A decisão da maioria dos ministros do Supremo Tribunal Federal foi, infelizmente, absolutamente equivocada. O artigo 26, caput da Lei 9.478/1997 é inconstitucional, pois viola o disposto nos artigos 20, IX e 177 da Constituição. O petróleo e o gás natural são bens inalienáveis da União, bens de uso especial, como os demais recursos minerais. A diferença entre o regime jurídico dos recursos minerais em geral (artigo 176) e o regime jurídico do petróleo, gás natural e minérios nucleares (artigo 177) é, justamente, o fato destes últimos terem sido monopolizados pela União. A autorização constitucionalmente manifestada no artigo 176, caput de que o produto da lavra mineral é propriedade do concessionário é uma exceção de alienabilidade ao regime jurídico dos bens minerais, por isso é expressa constitucionalmente. A regra é a inalienabilidade dos recursos minerais. Nos casos de concessão, é estipulada a exceção do artigo 176, caput. Se, de fato, como entendeu a maioria do Supremo Tribunal Federal, a Emenda nº 9/1995 e a Lei 9.478/1997 tornaram aplicável à exploração do petróleo e do gás natural as mesmas regras gerais previstas no artigo 176, especialmente a atribuição da propriedade do produto da lavra ao concessionário, não resta mais nenhuma distinção entre uma concessão de exploração de minérios e uma concessão de exploração de petróleo ou gás natural. Ora, a propriedade da União sobre o produto da lavra do petróleo e gás natural é mantida pela Constituição justamente pelo fato de esta atividade ser monopolizada, ao contrário da lavra dos minérios em geral. Com a atribuição da propriedade do produto da lavra do petróleo e gás natural ao concessionário, o controle da atividade petrolífera deixa, concretamente, de ser monopólio da União, o que viola os artigos 20, IX e 177 da Constituição de 1988.
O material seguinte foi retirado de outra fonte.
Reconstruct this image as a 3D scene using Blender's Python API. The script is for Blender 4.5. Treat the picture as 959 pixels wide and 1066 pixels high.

De acordo com a análise de Juan Pablo Perez Alfonso, criticando o modelo venezuelano de concessões que existiu até a década de 1970, a diferença jurídica básica dos tipos de contrato se manifesta na diferença entre direitos reais e direitos contratuais. O titular da concessão tem direitos reais sobre o petróleo a ser explorado[2]. O contrato de concessão é o mais tradicional e é muito questionado, pois não permite a apropriação estatal de parte considerável da renda petrolífera gerada. 

Na Venezuela, por exemplo, desde 1946, a decisão dos governos democráticos foi a de não permitir mais nenhuma concessão ("princípio de no más concesiones"), tendo em vista a falta de investimentos e de desenvolvimento geradas pelo antigo sistema de concessões, finalmente abolido com a nacionalização da indústria petrolífera naquele país, em 1975.

Do mesmo modo, os países produtores de petróleo do Mar do Norte, notadamente a Noruega, decidiram não aceitar, ainda na década de 1960, o padrão tradicional de exploração por meio do sistema de concessões, impondo uma maior participação e direção da indústria petrolífera por parte de seus Estados. As alterações instituídas pela Noruega, um regime democrático consolidado, ampliaram o papel do Estado na exploração petrolífera e na apropriação das rendas geradas pelo setor. Ao enfrentar os interesses das multinacionais petroleiras e as prescrições de política econômica neoclássica, a Noruega priorizou sua própria política econômica nacional, não os interesses dos grupos econômicos privados. O chamado “North Sea model” concedia áreas menores do que o modelo de concessão tradicional. Embora as empresas privadas pudessem atuar diretamente na exploração e produção, foram implementadas uma série de taxações suplementares e imposições legais para reter boa parte da renda gerada pelo petróleo, como a chamada “participação governamental”, ampliou-se o controle estatal sobre os recursos produzidos, por meio do papel central da empresa estatal Statoil, ainda hoje sob controle do Estado norueguês, buscando acomodar os interesses privados sob o controle direto estatal. O modelo implementado tornou, assim, o Estado o principal operador da indústria petrolífera e o líder na acumulação de capital, reforçando a supremacia do Poder Público em relação ao capital privado na economia norueguesa.

O modelo dos contratos de concessão, criticado e abandonado em praticamente todos os países detentores de reservas petrolíferas consideráveis, foi o adotado pelo Brasil em 1997, modelo este que não poderia ser mais inadequado, tendo em vista o interesse público na exploração e produção de petróleo e gás natural. Além dos seus problemas estruturais, mencionados acima, não se pode relegar o fato de que a Lei nº 9.478/1997, que instituiu o modelo das concessões petrolíferas, é inconstitucional, pois o concessionário não pode ser proprietário do produto da lavra, sob pena de contrariar o fato de que o petróleo é um bem público de uso especial e é também monopolizado pelo Estado (artigos 20, IX e 177 da Constituição de 1988).

[1] Artigo 26, caput da Lei nº 9.478/1997: “A concessão implica, para o concessionário, a obrigação de explorar, por sua conta e risco e, em caso de êxito, produzir petróleo ou gás natural em determinado bloco, conferindo-lhe a propriedade desses bens, após extraídos, com os encargos relativos ao pagamento dos tributos incidentes e das participações legais ou contratuais correspondentes” (grifos meus).
[2] ALFONZO, Juan Pablo Perez, El Pentágono Petrolero, Caracas, Ediciones Revista Política, 1967, pp. 39-40.